Approval Workflow Configuration Tasks
A well-designed approval workflow ensures transactions and documents are reviewed, routed, and acted on by the right people at the right time. The steps below follow the recommended configuration sequence in Oracle Project Management.
For each step, you’ll find a high-level description, essential details about related elements, practical examples, and key considerations.
1. Participants
Start by identifying who will be involved in approvals and workflow actions. You’ll typically work with:
- Individual users, who are specific named approvers.
- Roles, which represent job functions like Project Manager or Finance Director.
- Approval groups, which are collections of users or roles set up for collective approvals.
Example: Assign all requests for Project ABC to John Doe, allow any Project Manager to approve budget changes, or use the Project Finance Review Group for major project costs.
It’s important to keep participant data accurate and up to date by reviewing participant lists to ensure segregation of duties.
2. List Builder
Next, decide how the workflow should select and assign tasks to participants. Options often include:
- Predefined list builders using logic such as the Supervisory or Position hierarchy.
- Custom list builders tailored to your organizational structure or approval requirements.
Example: Use supervisory routing to send requests to a user’s manager, or create a custom list to send high-value contracts to legal review.
Make sure your chosen list builder type fits current business needs and revisit after organizational changes.
3. Approval Rules
Define the logic and conditions that trigger the approval workflow and shape how it routes requests. Consider:
- Rule conditions, which specify when the workflow starts (example, by amount, business unit, or project type).
- Rule actions, which dictate the next step if the condition is met.
- Rulesets, which group related rules for evaluation.
Example: If a project cost adjustment exceeds $10,000, start an approval and send it to the Finance Director.
Review, update, and test rules regularly to make sure they align with current business and compliance needs.
4. Workflow Steps/Stages
Chart the sequence of approvals by laying out each stage of the process. Steps might involve:
- Sequential steps for approvals in a set order.
- Parallel steps for simultaneous review by multiple parties.
- Conditional steps that are included or skipped based on business requirements.
Example: Route approvals from Project Manager to Finance Director in sequence, or have both Compliance and Cost Controller review in parallel; skip Finance Director if the amount is under $1,000.
Ensure your workflow structure mirrors business realities, and test multiple scenarios for reliability.
5. Routing Logic
Think about how approval tasks move between workflow steps. Routing can be handled with:
- Serial routing, where tasks progress one-by-one.
- Parallel routing, for simultaneous review.

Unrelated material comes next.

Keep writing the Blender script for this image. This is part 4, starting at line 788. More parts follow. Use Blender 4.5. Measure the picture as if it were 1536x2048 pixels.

- Conditional routing, where data or criteria determine the approval path.
- Fallback routing, to handle exceptions or failures along the route.
Example: From Project Manager to Finance (serial), to Legal and Compliance at the same time (parallel), or to EMEA Approvals Group if the transaction is from EMEA (conditional).
Keep routing clear and flexible, and remember to validate periodically as requirements evolve.
6. Notification Mechanism
Set up how you’ll keep participants informed and responsive during the workflow. Notifications might be:
- Email notifications sent to users’ inboxes.
- In-application notifications that appear in the Fusion Applications interface.
- Reminders, triggered for pending or overdue actions.
- Escalation alerts for time-sensitive or delayed approvals.
Example: Email a new approval assignment; generate reminders if an action is overdue after two days; alert a supervisor if escalation occurs.
Double-check that notifications are reliably delivered and visible to users.
7. Escalation/Delegation
To avoid workflow delays, plan for alternatives when tasks are delayed or participants are unavailable. Consider elements like:
- Escalation rules to move tasks up the chain after a deadline.
- Delegation settings so users can temporarily assign their responsibilities to someone else.
- Backup approvers ready if an original assignee is absent.
Example: Escalate tasks to a department head after three days or allow a finance manager to delegate approvals while away.
Define these policies clearly and communicate them so everyone understands their options.
8. Approval Actions
Specify which actions participants can take at each approval stage, making sure the process flows and is auditable. Usual actions include:
- Approve to progress or complete the workflow.
- Reject to send back or stop the process.
- Request information to clarify details before action.
- Reassign to pass the task to another eligible user.
- Comments or Notes field for recording decisions.
Example: Approve a project for the next stage, reject a budget transfer and provide a reason, ask for more documentation, or reassign to another project manager.
Only enable needed actions at each step, and ensure full audit trails for compliance.